Hace ya un año que el Carnaval de Santiago de Cuba, que vuelve a celebrarse por estos días, fue declarado Patrimonio Cultural de la nación. Tal declaratoria, aunque fue en parte impulsada por el contexto del aniversario 500 de la fundación de la villa, resultó un acto de justicia hacia uno de los festejos populares de mayor arraigo y notoriedad de toda Cuba.
Quizás no exista en el país, con la excepción honrosa de las Parrandas de Remedios, otra celebración con semejante impacto en el imaginario colectivo nacional, por la riqueza de su historia y su propia naturaleza.
El santiaguero, en lo que a Cuba respecta, es el carnaval por antonomasia. No tiene ya la duración de la que gozó décadas atrás ni mantiene todos los atributos y actividades que lo distinguieron otrora, pero aun así ha logrado conservar la atmósfera envolvente y el espíritu desbordado que multiplica los visitantes a la ciudad en esta época del año.
El estandarte sonoro es el repiqueteo único de la conga santiaguera, aderezado por el toque de una corneta china que marca la diferencia con sus similares del resto del país. Congas como Los Hoyos, San Agustín, El Guayabito y Paso Franco no tienen émulos más allá de sí mismas, y sus presentaciones carnavalescas, año tras año, refrendan una peculiar simbiosis de tradición y búsqueda que electriza a los músicos y los bailadores.
Otro tanto puede decirse del colorido y las evoluciones de las agrupaciones que protagonizan los desfiles del Carnaval. Así ocurre por igual con centenarias como los cabildos Carabalí Izuama y Olugo que con colectivos más jóvenes como el Paseo de la Industria Ligera, que celebra ahora sus treinta y cinco años. En todas ellas sobrevive, a pesar de las restricciones materiales y la subordinación institucional, un orgullo propio y un aire de competitividad nacido del deseo de representar su entorno, su barrio, sus colores.
En cuanto a la historia, la del Carnaval de Santiago guarda lógicas coincidencias con la de otras celebraciones afines, pero con notables matices propios.

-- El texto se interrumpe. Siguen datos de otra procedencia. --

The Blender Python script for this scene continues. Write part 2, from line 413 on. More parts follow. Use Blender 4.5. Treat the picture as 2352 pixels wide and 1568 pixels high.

Su origen religioso, su concentración en torno a los días de Santiago Apóstol –patrón de la villa– y Santa Ana, su extensión profana y su “contaminación” con las celebraciones de los negros esclavos y libertos, se combina con el impacto que tuvo en los festejos la emigración francohaitiana, la vinculación de patriotas y revolucionarios a varias agrupaciones carnavalescas y la introducción, un siglo atrás, de la mencionada corneta china.
Sin embargo, el Carnaval entraña más que la evocación de su historia, la tradición y actualidad de sus paseos. Supone en realidad la transformación de gran parte de la ciudad en una inmensa y multitudinaria zona de fiesta. Y aunque a priori ello no debería representar ninguna incongruencia, justo en este punto aflora su rostro menos amable y, por extensión, en lo absoluto patrimonial.
En este sentido, diría que los festejos santiagueros se emparentan, y no necesariamente para bien, con el resto de los carnavales del archipiélago. La diferencia la establece apenas el lugar donde se sitúan los quioscos y cabarets itinerantes, las tarimas y los termos de cerveza a granel, los vituperados y a la vez socorridos baños públicos. Pero el ambiente, el olor –mezcla de grasa quemada y orines, sudor y aliento etílico–, el bullicio, la ebriedad contagiosa y la irascibilidad latente… suelen ser semejantes.
Siguiendo esta (i)lógica, espacios tradicionales de Santiago como la calle Trocha, el paseo Martí, la barriada de Santa Úrsula y la avenida de Sueño pueden ser, por igual, sitios para el disfrute y el desvelo, el baile y la embriaguez incontenida, el esparcimiento de la familia y la indisciplina social, la conquista amorosa y la violencia de género. Los límites entre unos y otros son difusos, y su definición es responsabilidad de las autoridades competentes, y de toda la sociedad.
Pero, ¿qué se hace cuando muchos no ven en ello un problema o no se empeñan lo suficiente para contenerlo? ¿Cómo se borra la entronización sistemática y la aceptación tácita de un modelo de carnaval que a la par del colorido y el ritmo, la fiesta y la tradición, tolera niveles de vulgaridad e indisciplina que pueden pasar luego –y de hecho lo están haciendo– a las prácticas cotidianas de los cubanos?
El Carnaval es un momento único de catarsis, de liberación colectiva. Así ha sido no solo en Santiago y en Cuba, sino en muchas partes del mundo. Lo riesgoso es que esa liberación, esa necesidad social de gozo y alegría, conlleve también una despreocupación, no por los incidentes inmediatos que puedan generarse, sino por sus consecuencias silenciosas a largo plazo. Pensar y hacer en esta dirección bien puede darle un mejor rostro a un carnaval que ostenta con merecimiento la categoría de patrimonio de Cuba.